Once someone was accused of witchcraft, or having relations with the devil, he or she was tried in court, usually a secular court but sometimes a Church court. The Inquisitors often used torture to extract “confessions.” They searched the body of the accused for marks of the devil, or birthmarks. Other deformities, including scars and third nipples, were dead giveaways that the accused had had relations with the devil at some point. Birth defects in children also indicated that the mother had had relations with the devil. Unfortunately for the accused, rules of evidence were pretty lax and almost nonexistent. As a result, convictions weren’t too hard to come by. About half of all convictions ended in execution, often by hanging, burning, or drowning. Once one or two people in a community were tried, a frenzy often ensued and before long one or two turned into 10 or 20.

As a Matter of Fact

An often misunderstood fact about the Great Witch Hunt in Europe centers on the execution of witches. While “witches" faced a variety of possible forms of execution, the most common form of execution for the guilty was not burning at the stake. In fact, though many were burned or drowned or broken on the rack, most executions were hangings. Those not executed were sometimes mutilated, locked in stocks, dunked or beaten. The misconception about the burning of witches may result from the large number of dead “witches" whose bodies were burned by authorities to prevent any further evil from being carried out.

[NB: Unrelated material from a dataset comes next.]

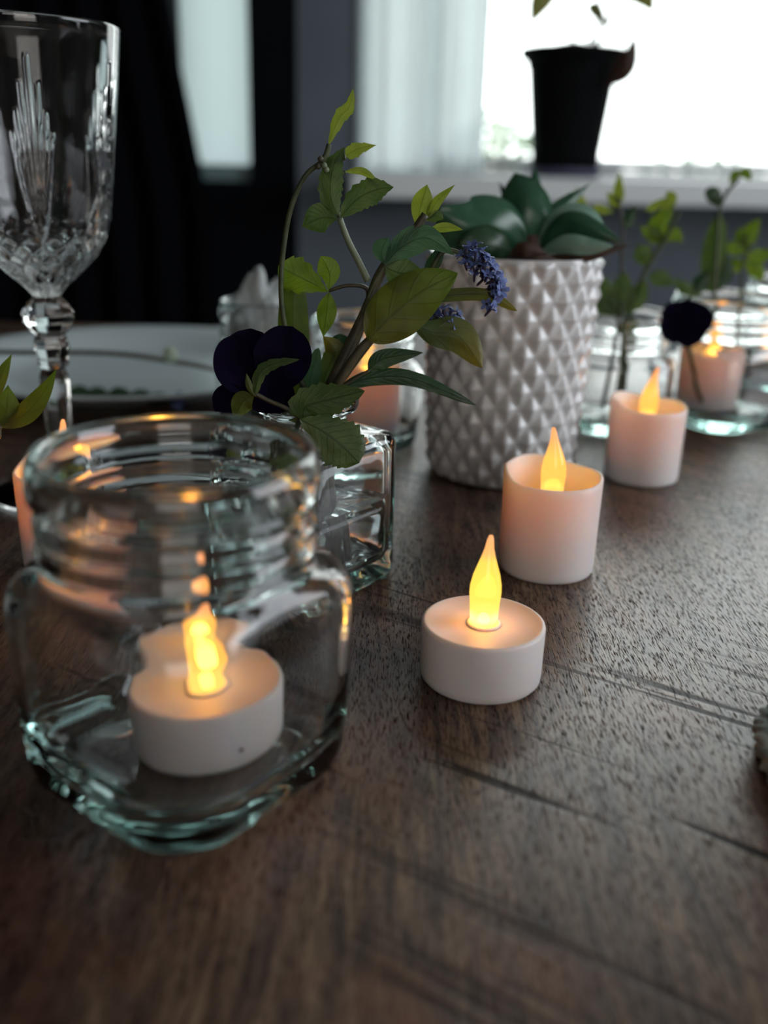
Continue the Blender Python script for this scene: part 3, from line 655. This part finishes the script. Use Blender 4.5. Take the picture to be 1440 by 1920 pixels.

Between 1400 and 1700, the years the Great Witch Hunt peaked, as many as 100,000 Europeans were tried as witches. Some countries tried and executed tens of thousands while other countries tried and executed only a few. While the Church did endorse the Malleus, the phenomenon of the Great Witch Hunt should not be interpreted as an institutional phenomenon but rather as a widespread local phenomenon. The societal stigmatization of women made it easy for common men and women to accuse others, particularly women.

Would You Believe?

Even children fell victim to the witch hunt craze. The following was taken from a 1629 letter of a high-ranking official in Wurzburg, Germany: “there are children of three and four years, to the number of three hundred, who are said to have had intercourse with the Devil. I have seen put to death children of seven, ten, twelve, fourteen, and fifteen."

The Least You Need to Know

Religious tensions in France between Catholics and French Protestants, or Huguenots, led to the Wars of Religion. Ultimately, after the War of the Three Henrys, the Catholics remained in control while the Huguenots received some limited tolerance.

The Low Countries, or the Netherlands, believed they were being oppressed by the staunchly Catholic Philip II of Spain. As a result, the northern provinces broke away and fought for their independence. The Protestant northern provinces became known as the United Provinces, while the Catholic provinces in the south were known as the Spanish Netherlands.

After the English Reformation led by Henry VIII, Mary Tudor returned England to Catholicism. Upon Mary’s death, Elizabeth I adopted a moderate and tolerant religious policy, returned England to Protestantism, and maintained domestic peace.

Philip’s invincible Spanish Armada fell to a smaller, faster English fleet in the English Channel in a 1588 attempt to invade England. One of Philip’s motivations was the Protestant Elizabeth I and her aid of the Protestant northern provinces of the Netherlands.

Fueled mostly by misogyny and social and economic uncertainty, Europeans tried approximately 100,000 men and women between 1400 and 1700. Just over half of those convicted of witchcraft were executed.

While religion didn’t necessarily sponsor the Great Witch Hunt, religious denominations certainly didn’t mind and they didn’t preach tolerance.